Georgie Jessel, George Burns, and a Toupee
George Burns used to break up Jack Benny. George Burns just had to wink or belch and Jack Benny would fall over laughing. Georgie Jessel used to break me up the same way. I guess it's no secret-a few people in the industry knew it-that George Burns, when he got tired of his toupees, would send them to Georgie Jessel. Jessel would wear them for a year or two. Jessel had seven different toupees, one for every day of the week. Each one with a little more hair-he was trying to make people believe that his hair was growing naturally! And when Jessel got through with his toupees, he would send them to a singer named Sid Gary, a short man with a booming voice. Sid Gary had been the vaudeville partner many years ago of George Burns.
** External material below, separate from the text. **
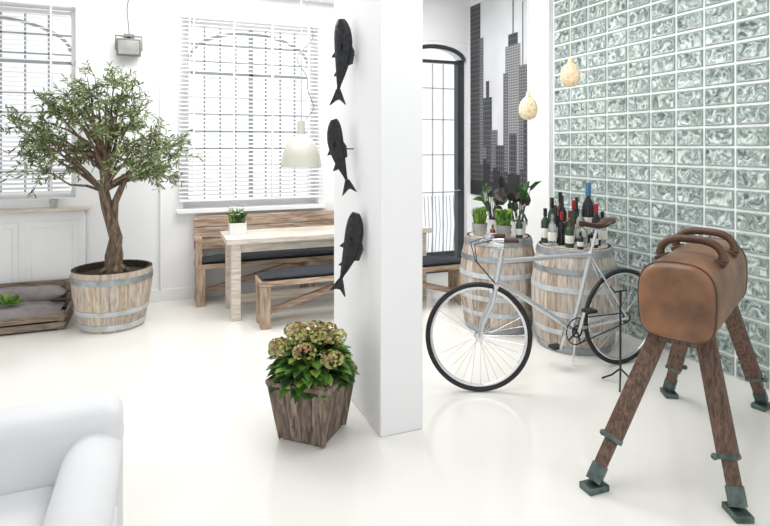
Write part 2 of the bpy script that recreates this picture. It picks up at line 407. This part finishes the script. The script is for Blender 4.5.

So it had all sort of gone full cycle.
 
Charlie Chaplin
Chaplin was on my radio show, and at the peak of his fame, he was criticized for his marriages, his political leanings, and also because he never found time to become a U.S. citizen. He was a little bit left-wingy, and he didn't want to live where he wasn't wanted. So he went into self-imposed exile in Switzerland until they invited him back for an honorary Academy Award in 1972. There's one scene in a movie called The Gold Rush where he sits starving in his Alaska cabin during a big snowstorm and carves up his shoe-to eat as a delicacy. Remember that scene? That's one of the most charming moments in cinema history. He was the first one to mix comedy with pathos.
 
He grew up a street urchin, his mother dying in the poor-house. He wound up dancing on the street, passing around a hat for pennies, in an orphanage for destitute children, so I guess his career was kind of an echo of his impoverished childhood. I asked him on the air about people who analyze his movies. There are whole books written by people analyzing Charlie Chaplin movies, frame by frame. They see Freudian significance in every frame. Every time he kicks a fat man from behind, he's supposed to be knocking the Establishment, and there are a hundred more theories. Chaplin swore to me that although people read all these shadings, all these meanings into his movies, all he had in mind was to make people laugh. I never forgot how he told me that people can overanalyze what was never there in the first place.
 
Louis Armstrong
Louis Armstrong was on my show about four times. I loved him. He always used to give out cards, and on his card was a picture of him sitting on the toilet. He was the only guy I ever knew who gave out cards like that.
 
Jimmy Durante
Jimmy Durante always loved that lyric by Cole Porter "You're the top, you're the inferno Dante / You're the nose on the great Durante." He came on my show about twenty times. I used to visit him at the hotel. He would lean out the window of the hotel and wave to the people on Forty-fifth and Broadway. He never knew how to say no. If anybody asked him for a favor, he'd say yeah, yeah, yeah, but when the time came to show up, he couldn't do it because he was booked, he was out of town.
 
I think I was the one who created the phrase "the Wizard of Schnozz." He married a ballet dancer. He used to tell me on his program that he fell in love with her toes, and she fell in love with his nose. I could do hours on Jimmy. When he was in town, he'd sit in my office with me and we'd talk about old times. He had very vivid recall.